There is, however, a nagging feeling that Ball isn't the sort of person who would bleed his boyhood club dry, as evidenced by his decision not to persue a £750,000 loyalty bonus he believes Everton owe him because he did not explicitly ask for a transfer. [How badly has he been advised by former Everton hero turned snake-in-the-grass, Trevor Steven who has apprently negotiated on Michael's behalf?]

Which offers up two alternative scenarios:

1) It brings us back to the role of Walter Smith and his relationship with Ball. There was plainly little common ground between the two; whether that was because of Smith's inability to effectively foster the club's youth players or because of something Ball did to seriously compromise his manager's respect for him we'll never know. If, however, he rejected the contract because, like Francis Jeffers, he simply didn't want to stay at Everton, questions may be asked of Smith's management in the search for the reasons why a boyhood Evertonian has turned his back on the club he supposedly loves so much.

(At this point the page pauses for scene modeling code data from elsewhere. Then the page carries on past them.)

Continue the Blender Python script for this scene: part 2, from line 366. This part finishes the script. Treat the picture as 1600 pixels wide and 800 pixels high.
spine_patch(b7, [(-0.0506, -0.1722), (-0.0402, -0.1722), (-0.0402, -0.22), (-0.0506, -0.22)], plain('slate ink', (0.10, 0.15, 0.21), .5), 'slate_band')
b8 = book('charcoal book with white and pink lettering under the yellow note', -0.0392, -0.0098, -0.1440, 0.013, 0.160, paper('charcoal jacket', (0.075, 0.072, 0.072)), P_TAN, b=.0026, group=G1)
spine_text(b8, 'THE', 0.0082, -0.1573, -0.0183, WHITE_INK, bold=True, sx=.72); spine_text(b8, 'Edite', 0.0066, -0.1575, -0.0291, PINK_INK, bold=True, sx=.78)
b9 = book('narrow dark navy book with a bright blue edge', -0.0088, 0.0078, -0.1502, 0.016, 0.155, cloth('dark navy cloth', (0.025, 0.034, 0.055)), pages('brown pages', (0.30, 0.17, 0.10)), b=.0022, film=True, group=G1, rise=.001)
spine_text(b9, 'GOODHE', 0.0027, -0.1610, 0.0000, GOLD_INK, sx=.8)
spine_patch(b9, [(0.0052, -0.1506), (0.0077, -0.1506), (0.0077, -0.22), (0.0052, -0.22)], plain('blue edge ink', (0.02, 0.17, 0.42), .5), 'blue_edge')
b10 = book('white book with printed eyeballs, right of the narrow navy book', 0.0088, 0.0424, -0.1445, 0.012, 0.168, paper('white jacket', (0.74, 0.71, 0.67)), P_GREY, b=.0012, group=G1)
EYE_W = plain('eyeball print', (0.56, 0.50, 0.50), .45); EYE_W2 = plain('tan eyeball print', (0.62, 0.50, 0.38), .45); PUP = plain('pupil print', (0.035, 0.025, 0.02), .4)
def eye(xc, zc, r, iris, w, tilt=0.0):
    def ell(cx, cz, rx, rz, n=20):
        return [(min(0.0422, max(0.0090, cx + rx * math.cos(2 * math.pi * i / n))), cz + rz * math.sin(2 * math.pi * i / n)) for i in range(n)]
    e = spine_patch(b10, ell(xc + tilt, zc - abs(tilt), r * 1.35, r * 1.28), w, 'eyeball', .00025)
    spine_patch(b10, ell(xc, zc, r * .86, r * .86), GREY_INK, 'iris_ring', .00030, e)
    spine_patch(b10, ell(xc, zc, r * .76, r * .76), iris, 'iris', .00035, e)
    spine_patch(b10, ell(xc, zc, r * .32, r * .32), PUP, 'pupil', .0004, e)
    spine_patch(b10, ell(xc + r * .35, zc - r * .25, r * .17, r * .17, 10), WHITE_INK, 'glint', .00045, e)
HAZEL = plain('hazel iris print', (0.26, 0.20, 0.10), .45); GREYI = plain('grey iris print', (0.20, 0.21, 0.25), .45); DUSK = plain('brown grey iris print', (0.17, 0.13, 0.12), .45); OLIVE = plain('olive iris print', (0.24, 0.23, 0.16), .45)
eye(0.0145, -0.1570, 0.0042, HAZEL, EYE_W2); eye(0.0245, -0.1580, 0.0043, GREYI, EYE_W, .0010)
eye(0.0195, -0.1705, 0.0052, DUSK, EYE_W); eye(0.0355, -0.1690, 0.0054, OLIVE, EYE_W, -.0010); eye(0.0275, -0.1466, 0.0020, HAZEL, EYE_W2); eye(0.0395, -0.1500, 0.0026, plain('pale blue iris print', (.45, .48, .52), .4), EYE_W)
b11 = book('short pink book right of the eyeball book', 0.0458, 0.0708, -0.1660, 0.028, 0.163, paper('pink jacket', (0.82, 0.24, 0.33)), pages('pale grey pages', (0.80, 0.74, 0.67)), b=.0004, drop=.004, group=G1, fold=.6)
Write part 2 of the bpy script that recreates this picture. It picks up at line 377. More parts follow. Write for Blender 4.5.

2) The club simply played hard-nosed economics. Looking at the crippling debt that has weighed the club down since the Johnson regime and the need to strengthen the team, the Everton board saw an oppportunity to make a quick killing on a home-grown talent who plays in a position for which there is now plenty of cover. Yes, the fans would be angry, but they'd get over it.

Whatever the reason for Ball's departure, Evertonians will soon find out if they have seen the back of a prodigious young talent or a flash in the pan. Much might depend on where Rangers play him, for his best performances in the Blue of Everton were definitely in the centre of defence while he seemed to struggle at left back.

If he does blossom into an international-class defender, Everton might not ever be able to buy him back should they ever want to. But given the financial difficulties the club are working under now, the legacy of his sale might eventually be one of positive economics and not the principle of letting go one of our "own".